Even if I’d been able to answer the battery question on the EIT correctly, it would’ve said nothing about my electrical expertise. Real expertise isn’t demonstrated by spouting a few technical terms or formulas; it comes from a deep understanding of what those terms mean and when those formulas should and shouldn’t be applied.

This is, by the way, the main reason I love In Our Time. Unlike most programs of its type, it has as its guests actual experts in the topic being discussed. Other shows—Fresh Air, let’s say—typically have guests who are professional writers. These writers have spent some number of months researching a topic, usually through interviewing and the work of real experts, and then Terry Gross interviews them. Melvin Bragg cuts out the middleman. He doesn’t always get snappy, short-attention-span-friendly answers from his guests, but the depth of knowledge behind the answers is immense. The cosmic ray show from a couple of months ago, for example, had a guest who ran cosmic ray detection labs for over thirty years. He happened to be an awfully good explainer, too.

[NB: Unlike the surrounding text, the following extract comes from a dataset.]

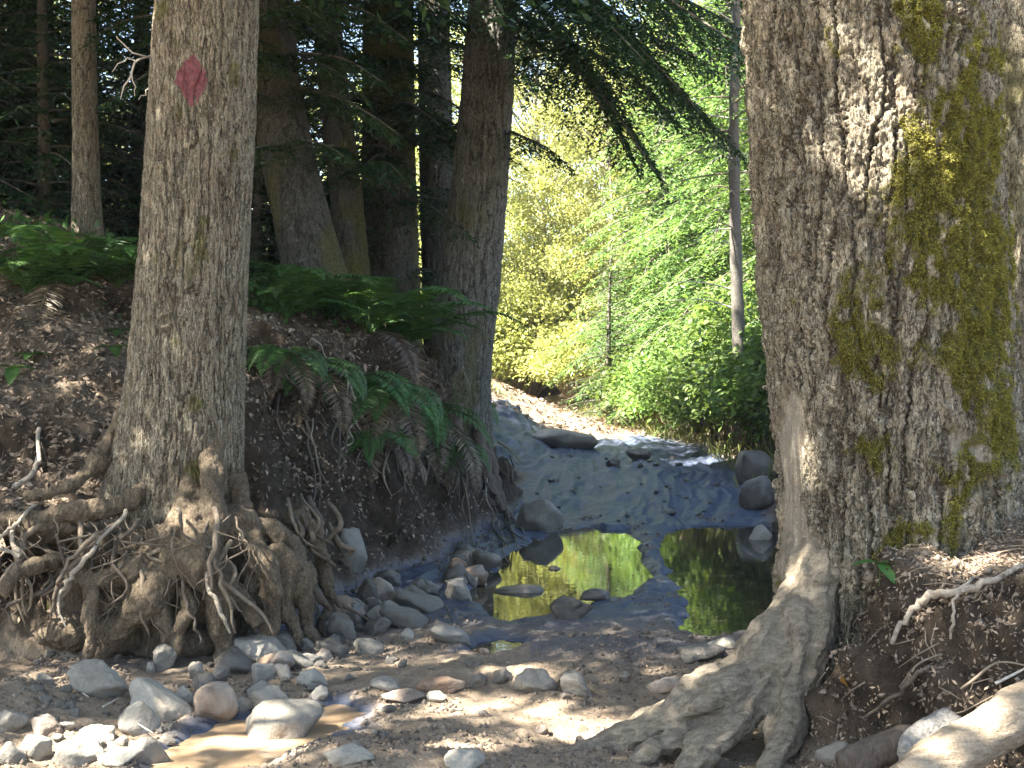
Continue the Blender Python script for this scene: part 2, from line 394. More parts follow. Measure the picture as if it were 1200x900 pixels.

Television, and cable news shows in particular, is where expertise is the most shamefully debased. Yes, the internet is loaded with charlatans and bloviators, but you can find real knowledge if you want to. Cable news shows feature bullshit exclusively, because they rely a continuous stream of talk at all times under all conditions. This is antithetical to expertise, which requires information and reflection. Real experts say “I don’t know” all the time, television experts can’t.

I am acutely aware of my own precarious position. I post scripts here,3 and people trust me to know what I’m doing. But although I’ve been programming since the late 70s (Jesus!), my formal training in computer science is limited to two courses many years ago. That’s one of the reasons I post my full source code and try to explain my scripting choices—so you can judge for yourself and tell me where I’ve gone astray.

And if you see me writing posts about electricity, be especially wary.


  1. Gustav Kirchhoff is probably best known for his electrical work, but structural engineers and stress analysts like me know him for his theory of plate bending and the Piola-Kirchhoff stress tensors. In the preface to their elasticity book, Marsden and Hughes make a joke that’s stuck with me for thirty years:

    There are three things that every beginner in elasticity theory should know. The first is that “Kirchhoff” has two h’s in it.

    There aren’t many jokes in continuum mechanics, so you take what you can get. Funny or not, it’s kept me from misspelling Kirchhoff since I read it. 

  2. The EIT, or Engineer in Training, exam was the first of two daylong tests that one needed to take to get a professional engineering license. Its name was later changed to FE, or Fundamentals of Engineering, test, which has a less disrespectful name. Unlike the PE exam (the second test), which one could take only after a certain number of years in professional practice, the EIT could be taken the semester before graduation, and it was commonly given on-campus. The EIT presented several problems across all disciplines of engineering, and you were to solve some subset of them. One of the tricks to taking the EIT was to look for the super-easy problems outside your discipline and save yourself a lot of time. 

  3. Not so much recently, as work and family obligations have been especially strong. I hope to get back to it soon.